They Must Not Know About Whole Foods In Denver

If Martinez wants each member of her household to have one peach, it’ll cost her about $3.

If she chooses Kraft macaroni and cheese, she can get 18 servings — with 400 calories and 580 milligrams of sodium in each — for the same price.

From a great piece on how farm subsidies (also–can we not just call them money subsidies?) affect access to food.

Check Out the Farm Subsidies Database

The hard-working folks at the Environmental Working Group have updated the amazing Farm Subsidies Database, which shows how the federal government distributes its corporate agriculture bailouts. It’s pretty damning:

From 1995-2009 the largest and wealthiest top 10 percent of farm program recipients received 74 percent of all farm subsidies with an average total payment over 15 years of $445,127 per recipient – hardly a safety net for small struggling farmers.
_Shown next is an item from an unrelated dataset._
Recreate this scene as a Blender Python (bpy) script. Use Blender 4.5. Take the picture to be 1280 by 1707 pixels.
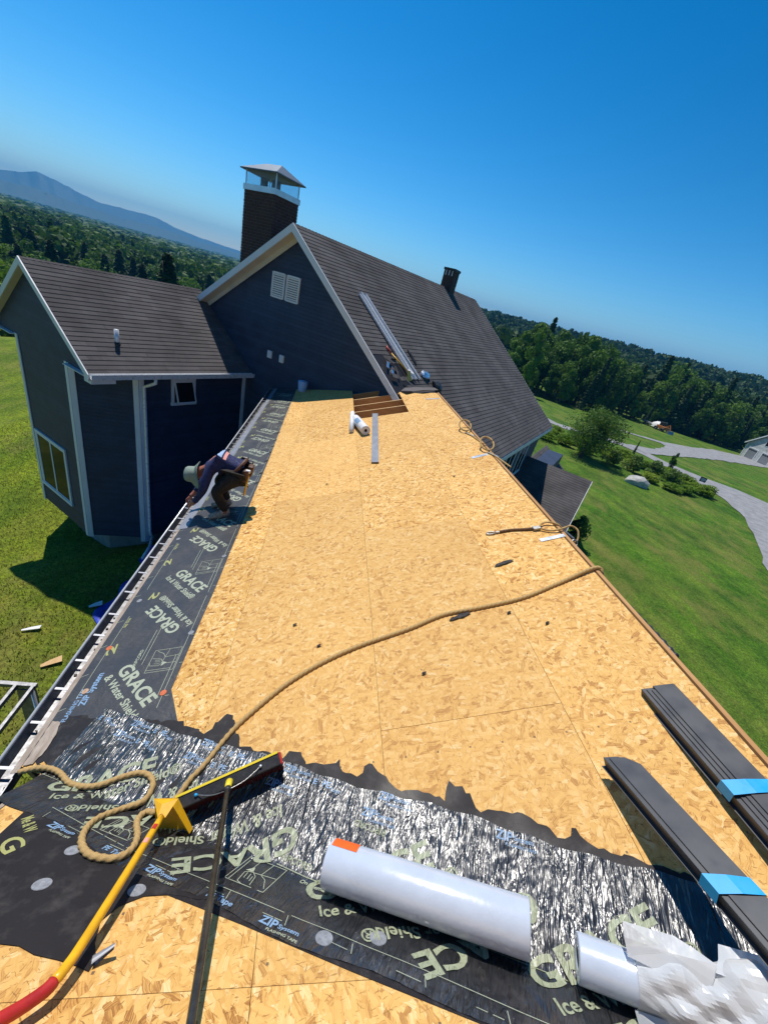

The bottom 80 percent of farmers received an average total payment of just $8,682 per recipient.

and

Federal subsidies flow to a favored few crops as well as a favored few farmers. Over seventy percent ($170 billion over 15 years) of farm subsidies supported the production of just five crops: corn, wheat, cotton, rice and soybean. Just four of those same favored five: corn, wheat, cotton, and soybean accounted for over 70 percent ($25 billion over 15 years) of the cost of crop insurance. The vast majority of farm subsidies go to raw material for our industrialized food system, not the foods we actually eat. Even less money goes to support the production of the fruits and vegetables that are the foundation of a healthy diet.

They provide several ways to drill into the numbers and a lot of terrific analysis. I recommend spending some time there. I mean, we all know that Big Farma (har) is a scary powerful syndicate, but it’s good to get the numbers.

I entered my zip code, just to see, and I’m really curious about the subsidies in my area. Obviously there aren’t any farms of notable size in Williamsburg—this is the home of Mast Brothers chocolate and other precious foods—I didn’t think there would be any results. But I see that one person has gotten $3,000, and a few others are in the thousands.  WTF? I googled their names and didn’t see much, one is some kind of graphic designer or something. I’m guessing the grants were for community gardens or something? I’m all for that, versus some guy spraying pesticide over his corn empire. Anyway, super interesting.